> _Task objective_: Beginning with the first line of the entries below, quote each line until you reach and include the line with "SC.camera = cam".

## START Records for the exercise

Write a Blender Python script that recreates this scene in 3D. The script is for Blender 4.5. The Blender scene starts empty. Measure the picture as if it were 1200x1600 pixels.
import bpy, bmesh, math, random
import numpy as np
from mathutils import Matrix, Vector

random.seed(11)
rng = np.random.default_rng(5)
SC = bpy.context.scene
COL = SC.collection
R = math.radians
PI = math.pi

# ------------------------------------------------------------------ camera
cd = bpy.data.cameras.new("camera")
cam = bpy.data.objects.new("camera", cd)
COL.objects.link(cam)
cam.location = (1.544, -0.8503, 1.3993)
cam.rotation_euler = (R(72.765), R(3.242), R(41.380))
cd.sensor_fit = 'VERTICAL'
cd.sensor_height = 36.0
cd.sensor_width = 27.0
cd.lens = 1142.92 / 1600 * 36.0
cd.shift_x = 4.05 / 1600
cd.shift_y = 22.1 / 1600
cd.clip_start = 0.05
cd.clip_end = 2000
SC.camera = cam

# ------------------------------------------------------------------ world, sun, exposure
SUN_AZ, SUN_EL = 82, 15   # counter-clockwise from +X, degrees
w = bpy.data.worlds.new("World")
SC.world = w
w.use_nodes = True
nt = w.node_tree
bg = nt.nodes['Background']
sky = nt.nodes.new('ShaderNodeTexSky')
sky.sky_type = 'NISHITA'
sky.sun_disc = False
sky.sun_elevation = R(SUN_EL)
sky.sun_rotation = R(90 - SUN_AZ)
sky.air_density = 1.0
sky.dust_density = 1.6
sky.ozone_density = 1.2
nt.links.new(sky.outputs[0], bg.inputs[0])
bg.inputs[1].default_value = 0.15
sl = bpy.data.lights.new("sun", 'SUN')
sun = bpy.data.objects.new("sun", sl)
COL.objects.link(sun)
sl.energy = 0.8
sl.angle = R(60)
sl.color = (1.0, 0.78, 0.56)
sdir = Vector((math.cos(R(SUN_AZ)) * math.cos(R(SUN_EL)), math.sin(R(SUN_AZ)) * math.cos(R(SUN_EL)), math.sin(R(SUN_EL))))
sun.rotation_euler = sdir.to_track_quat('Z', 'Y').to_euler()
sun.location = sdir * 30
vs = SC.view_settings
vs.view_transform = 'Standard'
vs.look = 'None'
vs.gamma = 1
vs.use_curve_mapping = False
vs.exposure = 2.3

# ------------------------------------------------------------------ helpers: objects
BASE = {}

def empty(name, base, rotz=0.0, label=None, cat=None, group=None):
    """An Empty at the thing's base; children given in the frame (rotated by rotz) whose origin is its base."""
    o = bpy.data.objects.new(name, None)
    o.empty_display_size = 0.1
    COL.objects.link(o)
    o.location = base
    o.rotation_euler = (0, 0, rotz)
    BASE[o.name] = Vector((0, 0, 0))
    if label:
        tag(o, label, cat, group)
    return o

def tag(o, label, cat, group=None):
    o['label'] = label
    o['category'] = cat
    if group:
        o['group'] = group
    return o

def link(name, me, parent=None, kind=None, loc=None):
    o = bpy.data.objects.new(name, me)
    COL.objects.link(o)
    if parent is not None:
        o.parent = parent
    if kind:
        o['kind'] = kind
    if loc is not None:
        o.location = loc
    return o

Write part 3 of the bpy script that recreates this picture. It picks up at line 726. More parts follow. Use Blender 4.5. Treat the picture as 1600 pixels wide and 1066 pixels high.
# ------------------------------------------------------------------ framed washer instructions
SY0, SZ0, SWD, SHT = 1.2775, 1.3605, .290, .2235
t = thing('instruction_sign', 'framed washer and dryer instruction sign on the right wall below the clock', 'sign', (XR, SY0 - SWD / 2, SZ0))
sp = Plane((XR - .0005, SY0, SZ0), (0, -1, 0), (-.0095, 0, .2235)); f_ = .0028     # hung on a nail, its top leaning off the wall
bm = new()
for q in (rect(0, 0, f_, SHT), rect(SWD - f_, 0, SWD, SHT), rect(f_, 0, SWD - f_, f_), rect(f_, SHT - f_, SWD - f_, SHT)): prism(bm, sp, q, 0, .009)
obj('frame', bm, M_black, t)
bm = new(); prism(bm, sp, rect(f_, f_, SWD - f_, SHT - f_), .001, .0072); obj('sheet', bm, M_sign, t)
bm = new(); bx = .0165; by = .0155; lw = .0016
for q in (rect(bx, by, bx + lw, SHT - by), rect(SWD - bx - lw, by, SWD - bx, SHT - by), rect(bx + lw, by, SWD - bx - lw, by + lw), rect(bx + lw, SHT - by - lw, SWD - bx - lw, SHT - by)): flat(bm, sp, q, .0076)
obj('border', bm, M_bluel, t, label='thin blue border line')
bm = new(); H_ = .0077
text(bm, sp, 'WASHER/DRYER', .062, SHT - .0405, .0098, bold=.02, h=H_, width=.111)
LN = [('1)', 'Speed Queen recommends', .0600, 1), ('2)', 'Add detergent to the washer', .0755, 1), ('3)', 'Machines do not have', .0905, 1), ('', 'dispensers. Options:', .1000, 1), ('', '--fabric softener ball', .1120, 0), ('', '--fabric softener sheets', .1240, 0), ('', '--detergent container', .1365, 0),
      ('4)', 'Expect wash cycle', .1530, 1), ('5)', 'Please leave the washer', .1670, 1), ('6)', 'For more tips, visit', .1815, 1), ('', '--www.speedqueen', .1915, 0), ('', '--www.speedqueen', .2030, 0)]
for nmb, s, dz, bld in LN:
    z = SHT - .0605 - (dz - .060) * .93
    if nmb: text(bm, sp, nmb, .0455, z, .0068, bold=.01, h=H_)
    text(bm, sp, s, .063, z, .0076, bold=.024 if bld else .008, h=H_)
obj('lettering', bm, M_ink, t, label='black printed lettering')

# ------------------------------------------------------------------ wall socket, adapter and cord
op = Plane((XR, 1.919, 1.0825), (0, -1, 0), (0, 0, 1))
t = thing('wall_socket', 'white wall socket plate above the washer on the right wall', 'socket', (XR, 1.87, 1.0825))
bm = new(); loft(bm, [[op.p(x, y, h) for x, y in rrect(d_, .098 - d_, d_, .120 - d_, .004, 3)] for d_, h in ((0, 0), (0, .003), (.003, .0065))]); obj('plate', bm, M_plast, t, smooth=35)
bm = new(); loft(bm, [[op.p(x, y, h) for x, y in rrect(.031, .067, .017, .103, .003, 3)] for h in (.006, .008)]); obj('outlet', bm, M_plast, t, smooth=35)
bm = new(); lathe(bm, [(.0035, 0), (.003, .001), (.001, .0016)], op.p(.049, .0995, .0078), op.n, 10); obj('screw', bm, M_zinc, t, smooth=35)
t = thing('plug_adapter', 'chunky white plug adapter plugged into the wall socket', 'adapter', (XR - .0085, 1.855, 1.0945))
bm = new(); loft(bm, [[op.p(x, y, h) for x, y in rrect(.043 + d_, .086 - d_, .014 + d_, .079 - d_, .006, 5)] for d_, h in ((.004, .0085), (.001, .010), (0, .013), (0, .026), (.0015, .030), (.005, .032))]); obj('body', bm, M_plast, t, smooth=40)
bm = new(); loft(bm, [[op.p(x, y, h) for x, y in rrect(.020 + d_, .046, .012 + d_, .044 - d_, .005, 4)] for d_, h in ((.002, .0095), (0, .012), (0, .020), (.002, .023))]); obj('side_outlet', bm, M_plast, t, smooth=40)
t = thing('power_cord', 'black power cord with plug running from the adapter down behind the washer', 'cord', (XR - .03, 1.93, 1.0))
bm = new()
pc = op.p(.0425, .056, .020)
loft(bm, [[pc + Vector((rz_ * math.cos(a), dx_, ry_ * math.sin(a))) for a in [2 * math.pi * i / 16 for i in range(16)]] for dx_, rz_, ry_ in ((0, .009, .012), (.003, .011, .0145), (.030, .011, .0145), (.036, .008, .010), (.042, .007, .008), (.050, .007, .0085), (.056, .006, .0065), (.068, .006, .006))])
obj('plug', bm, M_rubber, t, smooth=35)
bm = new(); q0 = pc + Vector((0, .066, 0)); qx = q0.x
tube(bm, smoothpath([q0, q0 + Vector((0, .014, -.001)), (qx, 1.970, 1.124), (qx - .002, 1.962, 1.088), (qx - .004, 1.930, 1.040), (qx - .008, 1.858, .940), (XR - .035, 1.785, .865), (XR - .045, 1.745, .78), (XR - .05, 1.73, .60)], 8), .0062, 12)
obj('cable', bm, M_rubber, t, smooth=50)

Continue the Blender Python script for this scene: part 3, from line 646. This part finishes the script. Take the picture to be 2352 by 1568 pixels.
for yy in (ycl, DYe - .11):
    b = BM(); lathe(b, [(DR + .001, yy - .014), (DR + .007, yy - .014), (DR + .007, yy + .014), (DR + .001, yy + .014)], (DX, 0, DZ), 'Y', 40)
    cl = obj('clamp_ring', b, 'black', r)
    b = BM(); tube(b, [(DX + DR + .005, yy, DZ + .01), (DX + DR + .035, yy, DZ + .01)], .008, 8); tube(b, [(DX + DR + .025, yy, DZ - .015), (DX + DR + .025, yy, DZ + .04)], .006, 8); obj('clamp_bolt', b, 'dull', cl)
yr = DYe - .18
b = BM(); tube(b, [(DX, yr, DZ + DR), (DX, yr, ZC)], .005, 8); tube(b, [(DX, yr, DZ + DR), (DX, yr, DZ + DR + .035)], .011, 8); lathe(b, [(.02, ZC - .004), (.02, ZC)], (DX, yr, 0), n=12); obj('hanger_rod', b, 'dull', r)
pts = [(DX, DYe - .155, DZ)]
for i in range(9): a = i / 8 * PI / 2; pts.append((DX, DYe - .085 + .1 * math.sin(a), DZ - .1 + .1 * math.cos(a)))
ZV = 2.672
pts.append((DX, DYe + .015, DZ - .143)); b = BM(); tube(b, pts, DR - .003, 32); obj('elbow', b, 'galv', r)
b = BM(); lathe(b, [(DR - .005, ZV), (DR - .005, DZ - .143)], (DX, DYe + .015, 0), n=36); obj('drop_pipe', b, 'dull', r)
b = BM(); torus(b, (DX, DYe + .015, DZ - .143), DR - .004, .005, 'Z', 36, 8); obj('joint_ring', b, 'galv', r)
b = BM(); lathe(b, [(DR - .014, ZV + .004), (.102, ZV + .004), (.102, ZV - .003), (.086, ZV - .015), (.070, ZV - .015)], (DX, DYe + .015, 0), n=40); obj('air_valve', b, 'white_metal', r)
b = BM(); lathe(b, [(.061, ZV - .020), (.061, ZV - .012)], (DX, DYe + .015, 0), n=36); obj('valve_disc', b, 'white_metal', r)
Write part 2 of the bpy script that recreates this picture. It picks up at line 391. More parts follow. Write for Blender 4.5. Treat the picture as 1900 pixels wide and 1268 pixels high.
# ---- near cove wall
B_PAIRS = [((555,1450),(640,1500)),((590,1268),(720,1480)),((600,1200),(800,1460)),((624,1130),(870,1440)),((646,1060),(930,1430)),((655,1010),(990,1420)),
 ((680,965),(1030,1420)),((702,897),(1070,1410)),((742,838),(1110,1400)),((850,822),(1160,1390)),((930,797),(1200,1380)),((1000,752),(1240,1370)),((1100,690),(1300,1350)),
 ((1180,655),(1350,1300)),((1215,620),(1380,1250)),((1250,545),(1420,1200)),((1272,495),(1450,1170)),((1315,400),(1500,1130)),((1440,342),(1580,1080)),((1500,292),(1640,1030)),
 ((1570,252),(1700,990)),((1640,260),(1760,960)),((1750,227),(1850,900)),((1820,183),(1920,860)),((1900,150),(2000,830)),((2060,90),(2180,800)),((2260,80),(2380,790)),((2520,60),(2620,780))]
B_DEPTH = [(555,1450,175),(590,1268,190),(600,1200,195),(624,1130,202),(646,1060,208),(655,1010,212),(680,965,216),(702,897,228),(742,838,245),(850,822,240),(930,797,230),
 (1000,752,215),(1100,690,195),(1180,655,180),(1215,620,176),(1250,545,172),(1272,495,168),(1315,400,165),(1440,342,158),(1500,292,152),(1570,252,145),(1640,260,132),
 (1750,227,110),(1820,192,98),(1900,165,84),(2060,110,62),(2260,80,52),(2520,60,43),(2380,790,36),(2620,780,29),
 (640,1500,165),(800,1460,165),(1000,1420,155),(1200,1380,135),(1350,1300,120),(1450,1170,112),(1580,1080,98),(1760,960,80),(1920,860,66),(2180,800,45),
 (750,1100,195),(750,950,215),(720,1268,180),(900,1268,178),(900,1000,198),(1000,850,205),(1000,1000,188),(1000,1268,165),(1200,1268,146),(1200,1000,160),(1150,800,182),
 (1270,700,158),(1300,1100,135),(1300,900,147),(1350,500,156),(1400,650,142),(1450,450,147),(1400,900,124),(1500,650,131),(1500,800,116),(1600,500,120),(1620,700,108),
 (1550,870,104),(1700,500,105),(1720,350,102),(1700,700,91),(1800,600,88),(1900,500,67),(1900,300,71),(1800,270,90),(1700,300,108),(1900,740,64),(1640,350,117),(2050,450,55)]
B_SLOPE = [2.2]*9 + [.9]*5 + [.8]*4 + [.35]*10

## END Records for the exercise

> _Problem solution_:
Write a Blender Python script that recreates this scene in 3D. The script is for Blender 4.5. The Blender scene starts empty. Measure the picture as if it were 1200x1600 pixels.
import bpy, bmesh, math, random
import numpy as np
from mathutils import Matrix, Vector

random.seed(11)
rng = np.random.default_rng(5)
SC = bpy.context.scene
COL = SC.collection
R = math.radians
PI = math.pi

# ------------------------------------------------------------------ camera
cd = bpy.data.cameras.new("camera")
cam = bpy.data.objects.new("camera", cd)
COL.objects.link(cam)
cam.location = (1.544, -0.8503, 1.3993)
cam.rotation_euler = (R(72.765), R(3.242), R(41.380))
cd.sensor_fit = 'VERTICAL'
cd.sensor_height = 36.0
cd.sensor_width = 27.0
cd.lens = 1142.92 / 1600 * 36.0
cd.shift_x = 4.05 / 1600
cd.shift_y = 22.1 / 1600
cd.clip_start = 0.05
cd.clip_end = 2000
SC.camera = cam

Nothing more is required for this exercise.